Climate Change is Real, The Proof is in the Politics

Temps are rising, but data contradicts a direct cause and effect between CO2 levels and temperature increases.

Dave Emanuel | April 4, 2017

Temps are rising, but data contradicts a direct cause and effect between CO2 levels and temperature increases.

“Most big companies in the U.S. recognize that climate change is real.” So said Geoffrey M. Heal, a professor at Columbia Business School, as quoted in a recent Bloomberg Businessweek article.

Of course climate change is real. It has been for thousands, if not millions of years, long before big companies existed, let alone recognized that climate change was real.

Obviously a response to President Trump’s executive order that rescinds a number of climate-related rules instituted by the Obama administration, the Businessweek article notes that a number of large companies, ranging from Apple to Wal-Mart, will continue their individual pledges to reduce carbon emissions. Such a commitment is commendable as any move to reduce emissions, energy costs and reliance on fossil fuels will pay positive dividends. At least financially. Whether they will have a positive impact on the environment remains to be seen.

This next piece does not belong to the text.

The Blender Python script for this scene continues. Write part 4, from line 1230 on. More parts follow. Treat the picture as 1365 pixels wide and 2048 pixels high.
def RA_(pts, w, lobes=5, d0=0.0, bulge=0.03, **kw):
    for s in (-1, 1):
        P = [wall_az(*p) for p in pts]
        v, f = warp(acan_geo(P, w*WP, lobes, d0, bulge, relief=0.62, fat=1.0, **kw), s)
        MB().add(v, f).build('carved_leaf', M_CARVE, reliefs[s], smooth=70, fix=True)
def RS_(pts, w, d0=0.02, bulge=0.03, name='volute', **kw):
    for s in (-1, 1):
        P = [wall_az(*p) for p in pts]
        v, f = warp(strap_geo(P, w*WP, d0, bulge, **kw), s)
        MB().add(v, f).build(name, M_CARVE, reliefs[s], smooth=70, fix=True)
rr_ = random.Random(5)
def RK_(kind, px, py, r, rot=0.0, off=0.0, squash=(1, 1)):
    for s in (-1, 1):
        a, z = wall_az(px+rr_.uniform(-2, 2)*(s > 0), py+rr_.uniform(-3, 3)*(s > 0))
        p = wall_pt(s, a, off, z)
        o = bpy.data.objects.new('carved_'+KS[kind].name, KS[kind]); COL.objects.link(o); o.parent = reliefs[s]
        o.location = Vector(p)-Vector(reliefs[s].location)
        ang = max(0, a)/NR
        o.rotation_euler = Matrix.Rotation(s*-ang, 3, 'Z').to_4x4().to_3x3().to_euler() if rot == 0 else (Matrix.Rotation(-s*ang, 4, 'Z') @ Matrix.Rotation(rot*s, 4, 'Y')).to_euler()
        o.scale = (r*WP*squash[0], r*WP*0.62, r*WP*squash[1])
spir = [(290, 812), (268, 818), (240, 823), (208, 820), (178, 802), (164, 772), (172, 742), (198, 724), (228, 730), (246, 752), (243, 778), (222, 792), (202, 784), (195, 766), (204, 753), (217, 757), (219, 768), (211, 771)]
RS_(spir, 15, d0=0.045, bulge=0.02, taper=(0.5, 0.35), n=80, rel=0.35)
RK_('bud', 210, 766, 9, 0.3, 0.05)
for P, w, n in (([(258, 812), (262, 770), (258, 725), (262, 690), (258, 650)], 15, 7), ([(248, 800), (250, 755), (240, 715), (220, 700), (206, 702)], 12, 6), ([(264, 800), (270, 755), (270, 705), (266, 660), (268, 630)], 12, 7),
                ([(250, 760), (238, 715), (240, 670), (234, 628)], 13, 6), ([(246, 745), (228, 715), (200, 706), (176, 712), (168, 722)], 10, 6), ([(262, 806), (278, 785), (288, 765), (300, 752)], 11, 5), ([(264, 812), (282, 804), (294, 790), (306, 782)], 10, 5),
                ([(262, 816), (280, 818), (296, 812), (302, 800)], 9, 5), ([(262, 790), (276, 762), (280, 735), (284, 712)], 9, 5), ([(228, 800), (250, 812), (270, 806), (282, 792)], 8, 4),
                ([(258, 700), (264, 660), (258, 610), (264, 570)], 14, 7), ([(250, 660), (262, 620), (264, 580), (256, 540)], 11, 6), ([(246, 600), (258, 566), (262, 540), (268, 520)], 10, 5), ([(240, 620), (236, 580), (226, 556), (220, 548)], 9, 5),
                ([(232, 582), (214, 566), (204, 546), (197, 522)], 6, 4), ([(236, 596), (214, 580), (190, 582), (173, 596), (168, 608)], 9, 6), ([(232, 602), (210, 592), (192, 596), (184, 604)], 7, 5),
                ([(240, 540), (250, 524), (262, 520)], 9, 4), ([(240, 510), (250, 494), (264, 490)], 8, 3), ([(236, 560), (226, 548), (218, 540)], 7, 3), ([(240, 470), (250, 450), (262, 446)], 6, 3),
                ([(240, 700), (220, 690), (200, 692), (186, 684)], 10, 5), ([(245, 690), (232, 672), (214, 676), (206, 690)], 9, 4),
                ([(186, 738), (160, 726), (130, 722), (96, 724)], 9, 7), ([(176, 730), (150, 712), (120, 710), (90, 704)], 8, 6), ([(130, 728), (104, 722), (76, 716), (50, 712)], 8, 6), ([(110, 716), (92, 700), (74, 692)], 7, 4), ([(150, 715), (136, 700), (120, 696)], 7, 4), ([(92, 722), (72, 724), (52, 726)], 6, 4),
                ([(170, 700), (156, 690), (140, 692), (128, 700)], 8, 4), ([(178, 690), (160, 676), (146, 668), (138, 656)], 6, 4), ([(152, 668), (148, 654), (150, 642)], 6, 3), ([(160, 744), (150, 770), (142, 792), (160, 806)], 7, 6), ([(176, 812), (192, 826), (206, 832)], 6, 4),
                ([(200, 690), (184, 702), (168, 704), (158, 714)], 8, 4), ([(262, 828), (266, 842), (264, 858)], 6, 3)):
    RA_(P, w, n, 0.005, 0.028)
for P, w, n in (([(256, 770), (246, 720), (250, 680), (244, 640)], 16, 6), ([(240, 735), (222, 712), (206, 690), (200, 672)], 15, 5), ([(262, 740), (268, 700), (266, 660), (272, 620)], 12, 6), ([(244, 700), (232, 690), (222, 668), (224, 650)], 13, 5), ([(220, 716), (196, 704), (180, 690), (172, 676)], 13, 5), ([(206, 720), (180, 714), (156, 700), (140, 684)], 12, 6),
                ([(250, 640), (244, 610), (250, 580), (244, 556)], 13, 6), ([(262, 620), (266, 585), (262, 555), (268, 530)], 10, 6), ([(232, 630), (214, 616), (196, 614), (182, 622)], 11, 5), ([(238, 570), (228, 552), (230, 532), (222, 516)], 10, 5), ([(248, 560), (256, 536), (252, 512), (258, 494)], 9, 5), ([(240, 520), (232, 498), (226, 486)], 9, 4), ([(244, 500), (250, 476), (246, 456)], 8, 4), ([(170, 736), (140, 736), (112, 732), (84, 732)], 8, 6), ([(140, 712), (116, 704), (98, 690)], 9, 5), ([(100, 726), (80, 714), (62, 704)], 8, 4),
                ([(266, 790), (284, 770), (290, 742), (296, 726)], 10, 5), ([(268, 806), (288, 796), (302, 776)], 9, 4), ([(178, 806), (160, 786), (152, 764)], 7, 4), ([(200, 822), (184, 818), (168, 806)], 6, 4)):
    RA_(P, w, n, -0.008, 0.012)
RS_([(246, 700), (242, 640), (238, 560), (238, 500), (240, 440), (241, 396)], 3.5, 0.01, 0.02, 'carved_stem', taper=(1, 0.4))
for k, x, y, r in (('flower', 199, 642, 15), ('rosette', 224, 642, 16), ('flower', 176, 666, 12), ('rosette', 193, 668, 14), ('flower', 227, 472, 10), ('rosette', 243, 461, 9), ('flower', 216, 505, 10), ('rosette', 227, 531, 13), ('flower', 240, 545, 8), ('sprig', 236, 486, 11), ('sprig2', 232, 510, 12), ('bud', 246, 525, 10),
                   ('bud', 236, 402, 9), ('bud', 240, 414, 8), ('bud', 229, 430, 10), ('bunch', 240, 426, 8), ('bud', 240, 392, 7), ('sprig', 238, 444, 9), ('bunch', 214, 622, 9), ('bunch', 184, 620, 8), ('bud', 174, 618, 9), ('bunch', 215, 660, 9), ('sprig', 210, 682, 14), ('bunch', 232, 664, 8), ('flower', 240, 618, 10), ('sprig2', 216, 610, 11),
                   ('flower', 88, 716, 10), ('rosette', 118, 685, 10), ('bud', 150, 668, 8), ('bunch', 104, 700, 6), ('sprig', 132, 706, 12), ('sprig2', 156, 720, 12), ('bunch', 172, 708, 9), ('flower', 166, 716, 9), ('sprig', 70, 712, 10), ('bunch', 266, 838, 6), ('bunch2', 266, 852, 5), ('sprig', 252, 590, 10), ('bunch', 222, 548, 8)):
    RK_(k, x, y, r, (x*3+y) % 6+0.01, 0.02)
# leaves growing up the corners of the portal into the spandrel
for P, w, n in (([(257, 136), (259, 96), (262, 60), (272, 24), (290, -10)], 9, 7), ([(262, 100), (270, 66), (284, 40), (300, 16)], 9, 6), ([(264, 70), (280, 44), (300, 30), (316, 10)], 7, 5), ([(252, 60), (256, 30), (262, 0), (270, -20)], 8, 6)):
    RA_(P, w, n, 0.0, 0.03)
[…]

Climate change alarmists point almost exclusively to carbon dioxide (CO2) emissions from industrial operations as the root cause of climate change. In 2005 a group of industrialized nations officially implemented CO2-reduction actions as part of the Kyoto Protocols agreement. In spite of the agreement, atmospheric levels of CO2 have not only continued to increase, they have increased at faster rates than prior to the signing.

NASA Climate data specifies that in the 11 years following the signing of the agreement (2005-2016), atmospheric CO2 levels increased from 371.21 parts per million (ppm) to 405.25, an increase of 34.04 ppm. In contrast, according to National Oceanic and Atmospheric Administration data for the 11-year period preceding the Kyoto agreement (January, 1994 through December, 2005) CO2 levels increased only 21.87 ppm, from 358.24 ppm to 380.11 ppm. The rate of increase in atmospheric CO2 levels was therefore 55.65% greater after the Kyoto Protocol agreement went into effect than before.

Additional doubt about the direct relationship between global temperatures and CO2 emissions are raised by the actual data itself. CO2 levels have steadily increased since 1958, yet during that same time period, atmospheric temperatures have both increased and decreased. Such data contradicts a direct cause and effect between CO2 levels and temperature increases.

If rising atmospheric CO2 levels do in fact increase global temperatures by exacerbating the “greenhouse effect”, and if human activity is the primary cause of increased CO2 emissions, why is the industrial use of fossil fuels virtually the sole focus of the science and politics of CO2 emissions reduction?

Referring to a Greenpeace study, Businessweek magazine in 2009 reported, “Carbon released from slash-and-burn techniques, plus the loss of forest themselves, account for some 20% of global greenhouse gas emissions, the study notes, a larger share than that from all the world’s cars, planes, ships, trains, and trucks combined.”

Yet participants in accords such as the Kyoto Protocols appear to have turned a blind eye to the fires raging in what were once pristine jungles.

Models predicting the future climate apocalypse are based on historic patterns. Yet, in its 2007 report, the Intergovernmental Panel on Climate Change (IPCC) states,

we should recognise that we are dealing with a coupled nonlinear chaotic system, and therefore that the long-term prediction of future climate states is not possible.

In spite of the IPCC conclusion that climate change is chaotic and nonlinear, governments throughout the world are proceeding as if historic CO2 levels presage a future in which the sky inevitably falls and the planet comes to a boil. All as a result of the burning of fossil fuels. Such is the consequence of politicizing climate science.